• PROVIDED MATERIAL:
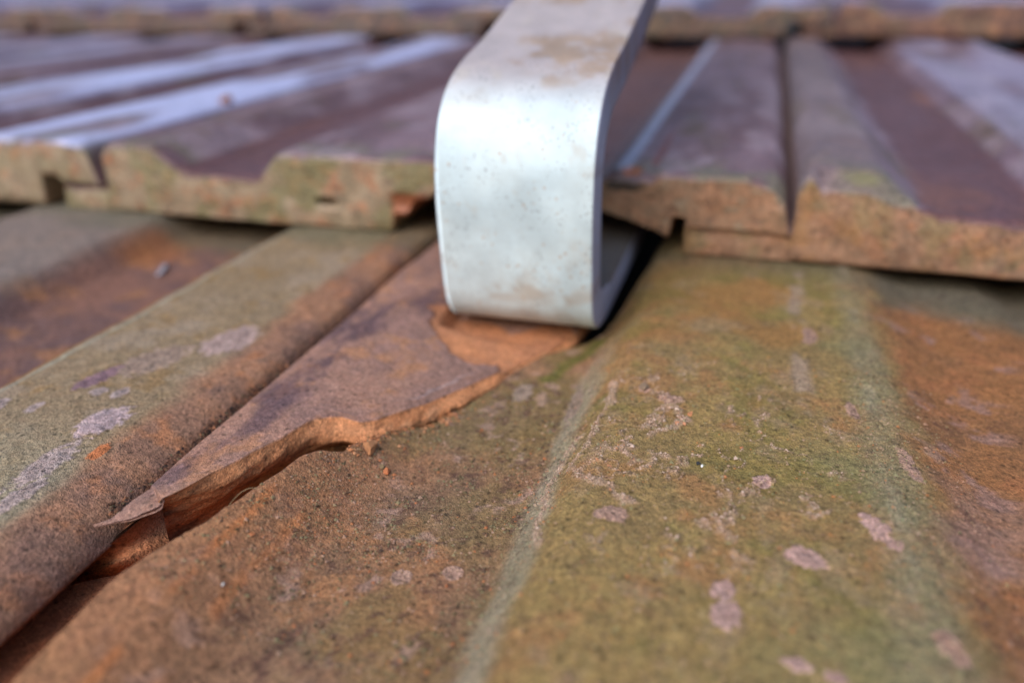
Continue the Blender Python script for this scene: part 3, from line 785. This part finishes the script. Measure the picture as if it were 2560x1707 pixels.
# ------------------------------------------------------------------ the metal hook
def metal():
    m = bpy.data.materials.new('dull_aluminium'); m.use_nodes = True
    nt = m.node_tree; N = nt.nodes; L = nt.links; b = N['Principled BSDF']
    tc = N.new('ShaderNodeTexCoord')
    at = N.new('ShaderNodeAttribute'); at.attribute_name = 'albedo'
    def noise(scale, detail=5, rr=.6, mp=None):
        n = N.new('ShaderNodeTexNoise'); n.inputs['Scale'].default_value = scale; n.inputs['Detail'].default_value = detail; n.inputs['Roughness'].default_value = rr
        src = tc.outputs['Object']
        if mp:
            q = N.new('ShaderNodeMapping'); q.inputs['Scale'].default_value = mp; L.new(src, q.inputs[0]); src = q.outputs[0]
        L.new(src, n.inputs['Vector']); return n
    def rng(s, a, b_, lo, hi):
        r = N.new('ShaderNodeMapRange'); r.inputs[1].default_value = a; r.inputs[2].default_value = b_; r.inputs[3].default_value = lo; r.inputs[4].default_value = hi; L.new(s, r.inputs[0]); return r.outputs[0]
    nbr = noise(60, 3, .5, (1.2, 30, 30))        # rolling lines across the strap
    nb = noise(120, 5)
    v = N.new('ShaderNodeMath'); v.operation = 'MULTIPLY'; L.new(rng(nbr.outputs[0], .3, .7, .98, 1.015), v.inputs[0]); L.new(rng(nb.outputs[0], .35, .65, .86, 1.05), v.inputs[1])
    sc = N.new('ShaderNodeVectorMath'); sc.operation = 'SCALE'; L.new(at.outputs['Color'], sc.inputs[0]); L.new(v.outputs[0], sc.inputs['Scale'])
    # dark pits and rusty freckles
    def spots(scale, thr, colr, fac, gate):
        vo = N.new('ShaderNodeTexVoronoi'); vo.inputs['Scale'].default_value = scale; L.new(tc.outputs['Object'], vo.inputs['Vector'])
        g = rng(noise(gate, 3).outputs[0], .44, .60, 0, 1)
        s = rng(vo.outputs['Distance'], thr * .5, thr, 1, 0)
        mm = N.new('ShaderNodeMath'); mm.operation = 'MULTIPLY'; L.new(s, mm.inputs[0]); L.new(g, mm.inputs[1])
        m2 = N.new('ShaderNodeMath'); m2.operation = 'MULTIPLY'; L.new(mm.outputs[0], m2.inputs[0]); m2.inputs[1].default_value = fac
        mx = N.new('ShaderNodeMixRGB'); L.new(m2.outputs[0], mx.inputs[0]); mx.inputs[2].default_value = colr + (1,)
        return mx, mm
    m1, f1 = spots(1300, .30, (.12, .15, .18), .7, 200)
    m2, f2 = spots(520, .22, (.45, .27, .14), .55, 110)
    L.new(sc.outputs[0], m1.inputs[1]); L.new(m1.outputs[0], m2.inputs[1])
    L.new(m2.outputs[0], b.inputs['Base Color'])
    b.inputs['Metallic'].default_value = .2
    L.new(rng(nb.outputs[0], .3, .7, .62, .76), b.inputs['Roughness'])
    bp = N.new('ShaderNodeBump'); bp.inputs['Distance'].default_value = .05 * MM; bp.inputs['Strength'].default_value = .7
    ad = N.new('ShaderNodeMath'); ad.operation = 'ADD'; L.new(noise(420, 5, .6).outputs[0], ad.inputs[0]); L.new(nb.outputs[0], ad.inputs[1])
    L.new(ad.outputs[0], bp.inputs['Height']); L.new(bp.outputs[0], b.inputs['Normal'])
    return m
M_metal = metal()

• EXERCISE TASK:
Working from the material above, transcribe it exactly while omitting pictures.

• THE SOLUTION:
Continue the Blender Python script for this scene: part 3, from line 785. This part finishes the script. Measure the picture as if it were 2560x1707 pixels.
# ------------------------------------------------------------------ the metal hook
def metal():
    m = bpy.data.materials.new('dull_aluminium'); m.use_nodes = True
    nt = m.node_tree; N = nt.nodes; L = nt.links; b = N['Principled BSDF']
    tc = N.new('ShaderNodeTexCoord')
    at = N.new('ShaderNodeAttribute'); at.attribute_name = 'albedo'
    def noise(scale, detail=5, rr=.6, mp=None):
        n = N.new('ShaderNodeTexNoise'); n.inputs['Scale'].default_value = scale; n.inputs['Detail'].default_value = detail; n.inputs['Roughness'].default_value = rr
        src = tc.outputs['Object']
        if mp:
            q = N.new('ShaderNodeMapping'); q.inputs['Scale'].default_value = mp; L.new(src, q.inputs[0]); src = q.outputs[0]
        L.new(src, n.inputs['Vector']); return n
    def rng(s, a, b_, lo, hi):
        r = N.new('ShaderNodeMapRange'); r.inputs[1].default_value = a; r.inputs[2].default_value = b_; r.inputs[3].default_value = lo; r.inputs[4].default_value = hi; L.new(s, r.inputs[0]); return r.outputs[0]
    nbr = noise(60, 3, .5, (1.2, 30, 30))        # rolling lines across the strap
    nb = noise(120, 5)
    v = N.new('ShaderNodeMath'); v.operation = 'MULTIPLY'; L.new(rng(nbr.outputs[0], .3, .7, .98, 1.015), v.inputs[0]); L.new(rng(nb.outputs[0], .35, .65, .86, 1.05), v.inputs[1])
    sc = N.new('ShaderNodeVectorMath'); sc.operation = 'SCALE'; L.new(at.outputs['Color'], sc.inputs[0]); L.new(v.outputs[0], sc.inputs['Scale'])
    # dark pits and rusty freckles
    def spots(scale, thr, colr, fac, gate):
        vo = N.new('ShaderNodeTexVoronoi'); vo.inputs['Scale'].default_value = scale; L.new(tc.outputs['Object'], vo.inputs['Vector'])
        g = rng(noise(gate, 3).outputs[0], .44, .60, 0, 1)
        s = rng(vo.outputs['Distance'], thr * .5, thr, 1, 0)
        mm = N.new('ShaderNodeMath'); mm.operation = 'MULTIPLY'; L.new(s, mm.inputs[0]); L.new(g, mm.inputs[1])
        m2 = N.new('ShaderNodeMath'); m2.operation = 'MULTIPLY'; L.new(mm.outputs[0], m2.inputs[0]); m2.inputs[1].default_value = fac
        mx = N.new('ShaderNodeMixRGB'); L.new(m2.outputs[0], mx.inputs[0]); mx.inputs[2].default_value = colr + (1,)
        return mx, mm
    m1, f1 = spots(1300, .30, (.12, .15, .18), .7, 200)
    m2, f2 = spots(520, .22, (.45, .27, .14), .55, 110)
    L.new(sc.outputs[0], m1.inputs[1]); L.new(m1.outputs[0], m2.inputs[1])
    L.new(m2.outputs[0], b.inputs['Base Color'])
    b.inputs['Metallic'].default_value = .2
    L.new(rng(nb.outputs[0], .3, .7, .62, .76), b.inputs['Roughness'])
    bp = N.new('ShaderNodeBump'); bp.inputs['Distance'].default_value = .05 * MM; bp.inputs['Strength'].default_value = .7
    ad = N.new('ShaderNodeMath'); ad.operation = 'ADD'; L.new(noise(420, 5, .6).outputs[0], ad.inputs[0]); L.new(nb.outputs[0], ad.inputs[1])
    L.new(ad.outputs[0], bp.inputs['Height']); L.new(bp.outputs[0], b.inputs['Normal'])
    return m
M_metal = metal()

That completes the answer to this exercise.